Integral $\int_{-\infty}^{\infty} \frac{\cos t \sin( \sqrt{1+t^2})}{\sqrt{1+t^2}}dt$

Question

I want to evaluate the integral $$\int_{-\infty}^{\infty} \frac{\cos t \sin( \sqrt{1+t^2})}{\sqrt{1+t^2}}dt$$
I tried using Feynman’s trick and introduced the parameter $e^{-\sqrt{1+t^2} x}$, then differentiating with respect to $x$ under the integral. However I don’t see a good way to evaluate the resulting integral. Is there a contour method?

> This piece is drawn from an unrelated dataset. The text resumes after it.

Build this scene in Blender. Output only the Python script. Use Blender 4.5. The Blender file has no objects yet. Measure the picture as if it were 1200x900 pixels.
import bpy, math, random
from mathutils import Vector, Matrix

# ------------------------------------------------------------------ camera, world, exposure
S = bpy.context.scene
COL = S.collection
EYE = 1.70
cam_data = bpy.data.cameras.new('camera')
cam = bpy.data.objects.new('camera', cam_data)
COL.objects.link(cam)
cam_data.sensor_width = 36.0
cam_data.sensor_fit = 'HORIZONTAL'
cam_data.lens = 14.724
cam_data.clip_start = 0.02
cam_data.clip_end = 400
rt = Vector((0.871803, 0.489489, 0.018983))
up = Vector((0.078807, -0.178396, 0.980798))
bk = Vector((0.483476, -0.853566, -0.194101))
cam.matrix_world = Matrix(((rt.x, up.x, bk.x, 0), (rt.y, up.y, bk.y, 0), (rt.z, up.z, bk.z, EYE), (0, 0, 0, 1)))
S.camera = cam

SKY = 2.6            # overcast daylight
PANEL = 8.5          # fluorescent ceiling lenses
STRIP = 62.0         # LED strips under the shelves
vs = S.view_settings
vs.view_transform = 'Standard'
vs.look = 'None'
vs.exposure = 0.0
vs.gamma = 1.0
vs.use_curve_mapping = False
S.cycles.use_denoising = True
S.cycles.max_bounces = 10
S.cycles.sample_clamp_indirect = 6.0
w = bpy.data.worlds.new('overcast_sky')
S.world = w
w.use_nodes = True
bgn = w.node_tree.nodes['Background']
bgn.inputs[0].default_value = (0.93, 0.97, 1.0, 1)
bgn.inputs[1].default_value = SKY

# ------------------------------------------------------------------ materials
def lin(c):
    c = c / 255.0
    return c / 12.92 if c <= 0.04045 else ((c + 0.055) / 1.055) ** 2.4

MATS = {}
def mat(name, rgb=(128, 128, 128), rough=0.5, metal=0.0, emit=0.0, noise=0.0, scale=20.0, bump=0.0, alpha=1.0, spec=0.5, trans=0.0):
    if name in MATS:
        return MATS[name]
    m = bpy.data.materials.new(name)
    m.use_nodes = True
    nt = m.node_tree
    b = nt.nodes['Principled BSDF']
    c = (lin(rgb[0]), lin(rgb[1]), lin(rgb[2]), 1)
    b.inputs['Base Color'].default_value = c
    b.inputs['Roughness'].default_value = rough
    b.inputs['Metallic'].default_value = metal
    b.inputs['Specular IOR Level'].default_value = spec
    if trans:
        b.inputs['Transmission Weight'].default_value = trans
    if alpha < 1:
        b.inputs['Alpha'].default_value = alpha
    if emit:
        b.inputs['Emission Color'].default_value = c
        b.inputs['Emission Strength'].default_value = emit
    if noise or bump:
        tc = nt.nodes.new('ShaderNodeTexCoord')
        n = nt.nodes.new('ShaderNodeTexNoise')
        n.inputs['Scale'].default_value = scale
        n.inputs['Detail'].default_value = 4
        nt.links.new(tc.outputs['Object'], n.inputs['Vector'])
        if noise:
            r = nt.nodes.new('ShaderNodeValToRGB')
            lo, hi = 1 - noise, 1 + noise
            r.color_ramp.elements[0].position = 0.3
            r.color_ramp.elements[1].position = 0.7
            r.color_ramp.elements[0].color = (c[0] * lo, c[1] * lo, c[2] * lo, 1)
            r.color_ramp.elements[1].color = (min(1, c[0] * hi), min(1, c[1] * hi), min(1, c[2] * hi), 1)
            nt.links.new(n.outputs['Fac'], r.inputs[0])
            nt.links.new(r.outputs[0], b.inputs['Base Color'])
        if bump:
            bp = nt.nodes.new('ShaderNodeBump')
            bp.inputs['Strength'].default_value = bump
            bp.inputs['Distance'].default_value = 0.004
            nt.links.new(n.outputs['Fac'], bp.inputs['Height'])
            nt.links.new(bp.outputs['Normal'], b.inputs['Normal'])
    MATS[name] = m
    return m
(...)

This was an AMM problem ($12145$).

Answer 1

You can let $t = \sinh(x)$ to get \begin{align} \int \limits_{-\infty}^\infty \frac{\cos(t) \sin(\sqrt{1+t^2})}{\sqrt{1+t^2}} \, \mathrm{d} t &= \int \limits_{-\infty}^\infty \cos(\sinh(x)) \sin(\cosh(x)) \, \mathrm{d} x = \int \limits_{-\infty}^\infty \frac{1}{2} \left[\sin(\mathrm{e}^{x}) + \sin(\mathrm{e}^{-x})\right] \, \mathrm{d} x \\ &= \int \limits_{-\infty}^\infty \sin(\mathrm{e}^{x}) \, \mathrm{d} x \stackrel{\mathrm{e}^{x} = u}{=} \int \limits_0^\infty \frac{\sin(u)}{u} \, \mathrm{d} u = \frac{\pi}{2} \end{align} using the famous Dirichlet integral and $\sin(a) \cos(b) = \frac{1}{2} [\sin(a+b)+\sin(a-b)]$.